In deze civiele procedure vordert eiser [K] schadevergoeding van gedaagde [A] naar aanleiding van een strafrechtelijke veroordeling die beide partijen hebben ondergaan. Op 1 december 2016 zijn zij door de rechtbank Amsterdam veroordeeld voor hun betrokkenheid bij een criminele organisatie en bedrieglijke bankbreuk. [A] kreeg een voorwaardelijke gevangenisstraf van 4 maanden, terwijl [K] onvoorwaardelijk 12 maanden gevangenisstraf kreeg en een verbod om als bestuurder van een vennootschap op te treden voor 5 jaar.
Eiser stelt dat zijn veroordeling is gebaseerd op een valse verklaring van [A] tegenover de FIOD en een vals opgemaakte notariële akte. Hij vordert in deze civiele procedure een schadevergoeding van € 100.200,-, bestaande uit schade door onterecht ondergane gevangenisstraf, inkomstenderving en reputatieschade. Gedaagde [A] betwist de onrechtmatigheid van zijn handelen en stelt dat er geen direct verband is tussen zijn vermeende onrechtmatige daad en de veroordeling van [K].

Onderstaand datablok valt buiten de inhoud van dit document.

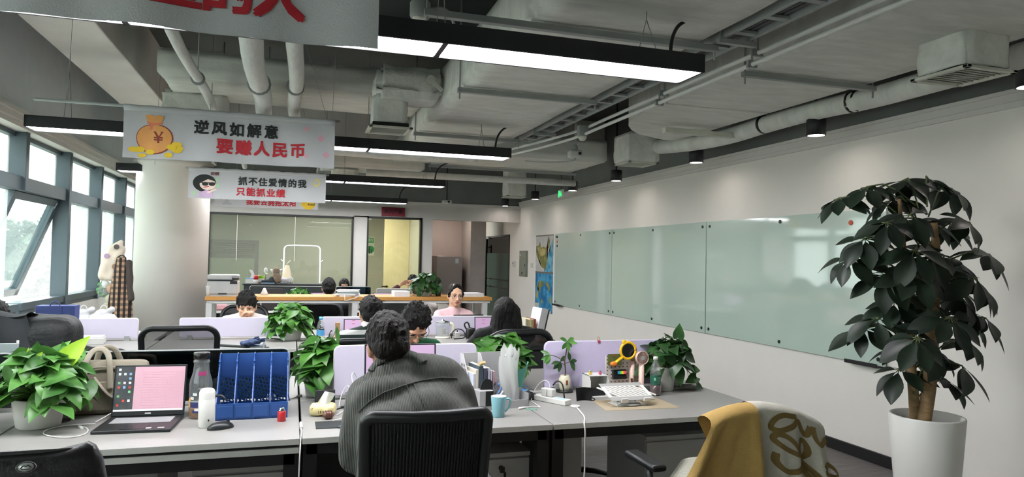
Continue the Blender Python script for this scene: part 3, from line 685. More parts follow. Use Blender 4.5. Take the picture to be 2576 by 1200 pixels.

De rechtbank heeft de vordering van [K] afgewezen. De rechtbank concludeert dat er onvoldoende bewijs is dat de veroordeling van [K] is gebaseerd op de door [A] afgelegde verklaring of de notariële akte. Bovendien heeft [K] niet de gelegenheid benut om het bewijs te leveren dat de rechtbank Amsterdam heeft gebruikt voor zijn veroordeling. De rechtbank oordeelt dat de vordering niet onderbouwd is en dat [K] de proceskosten moet betalen, die aan de zijde van [A] zijn begroot op € 3.623,-.